586 colonels retired by Turkey’s supreme military council

586 colonels retired by Turkey’s supreme military council

AA photo

A total of 586 colonels have been retired from the army according to decisions taken at a meeting of Turkey’s Supreme Military Council (YAŞ) on Aug. 23, which convened for the second time in less than a month after the failed coup attempt of July 15.

A total of 470 of the retired colonels were from the Land Forces, 71 were from the Naval Forces while the other 45 were from the Air Force, the Defense Ministry announced, marking a first as previous decisions of the council had been announced by the Presidency.

In addition, the terms of office of 434 colonels were expanded for two years as of Aug. 30, according to the decision approved by President Recep Tayyip Erdoğan.

A total 372 of the colonels whose terms were expanded were from the Land Forces, 27 were from the Naval Forces and 35 were from the Air Force.

Meanwhile, the total projected term in service of officers was decreased to 28 years from 31 years, in a move to reduce the high-ranking officer buildup gradually.

The YAŞ also witnessed a new composition, with Turkey’s defense, foreign, interior, justice and deputy prime ministers participating in the meeting for the first time under the leadership of Prime Minister Binali Yıldırım, according to a decree law to increase the civilian authority to avoid future coup attempts.

The council which convened on July 28, for the first time after the failed coup attempt, decided to expand the mandate of the top military echelon, except for Gendarmerie Forces Commander Galip Mendi, who retired due to the age limitation. 
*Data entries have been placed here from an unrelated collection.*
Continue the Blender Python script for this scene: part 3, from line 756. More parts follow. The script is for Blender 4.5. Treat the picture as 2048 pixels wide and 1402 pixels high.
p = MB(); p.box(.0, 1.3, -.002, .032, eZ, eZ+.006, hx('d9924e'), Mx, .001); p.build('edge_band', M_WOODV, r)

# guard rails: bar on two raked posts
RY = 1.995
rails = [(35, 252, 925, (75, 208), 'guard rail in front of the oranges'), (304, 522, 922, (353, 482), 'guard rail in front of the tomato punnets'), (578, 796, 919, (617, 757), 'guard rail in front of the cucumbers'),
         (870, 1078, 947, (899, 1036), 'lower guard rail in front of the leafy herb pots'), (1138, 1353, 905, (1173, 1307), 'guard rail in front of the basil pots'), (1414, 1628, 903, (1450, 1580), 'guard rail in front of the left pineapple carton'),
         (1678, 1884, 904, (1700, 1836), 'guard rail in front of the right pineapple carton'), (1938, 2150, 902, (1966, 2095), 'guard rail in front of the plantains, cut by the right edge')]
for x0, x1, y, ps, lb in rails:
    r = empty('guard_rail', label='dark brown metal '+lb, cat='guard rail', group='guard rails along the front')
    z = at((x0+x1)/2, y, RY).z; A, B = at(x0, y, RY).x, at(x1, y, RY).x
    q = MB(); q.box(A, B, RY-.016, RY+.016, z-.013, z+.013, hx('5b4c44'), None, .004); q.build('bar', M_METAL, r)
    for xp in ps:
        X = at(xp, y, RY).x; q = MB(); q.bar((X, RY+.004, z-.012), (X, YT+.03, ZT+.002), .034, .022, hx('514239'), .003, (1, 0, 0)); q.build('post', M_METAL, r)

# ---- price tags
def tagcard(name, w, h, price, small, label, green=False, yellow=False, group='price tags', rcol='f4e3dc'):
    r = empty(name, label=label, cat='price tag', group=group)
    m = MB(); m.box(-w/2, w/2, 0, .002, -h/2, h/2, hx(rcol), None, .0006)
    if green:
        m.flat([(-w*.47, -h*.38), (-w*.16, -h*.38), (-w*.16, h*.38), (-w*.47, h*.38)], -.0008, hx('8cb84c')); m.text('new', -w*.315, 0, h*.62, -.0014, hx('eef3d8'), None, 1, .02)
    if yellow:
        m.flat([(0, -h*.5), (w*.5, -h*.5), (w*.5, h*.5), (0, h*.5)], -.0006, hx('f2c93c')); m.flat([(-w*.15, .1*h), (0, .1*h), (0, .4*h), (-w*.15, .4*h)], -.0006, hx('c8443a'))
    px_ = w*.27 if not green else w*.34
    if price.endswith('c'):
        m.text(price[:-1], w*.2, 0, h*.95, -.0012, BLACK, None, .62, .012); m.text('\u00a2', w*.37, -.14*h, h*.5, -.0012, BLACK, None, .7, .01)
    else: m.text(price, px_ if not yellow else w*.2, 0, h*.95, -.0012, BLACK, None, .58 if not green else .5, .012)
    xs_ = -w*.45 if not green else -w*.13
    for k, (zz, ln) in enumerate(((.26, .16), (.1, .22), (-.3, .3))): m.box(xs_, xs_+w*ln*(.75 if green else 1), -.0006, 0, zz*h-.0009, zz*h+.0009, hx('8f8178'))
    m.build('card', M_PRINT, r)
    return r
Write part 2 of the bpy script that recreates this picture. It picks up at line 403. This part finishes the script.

Chief of General Staff Gen. Hulusi Akar, Land Forces Commander Gen. Salih Zeki Çolak, Air Force Commander Gen. Abidin Ünal and Naval Forces Commander Adm. Bülent Bostanoğlu remained in their positions, despite their negligence in preventing the coup attempt.

Thousands of high-ranking military personnel, including around 200 generals, had earlier been suspended from the army on the grounds that they had links with the Fethullahist Terrorist Organization (FETÖ), which was accused of orchestrating the coup attempt.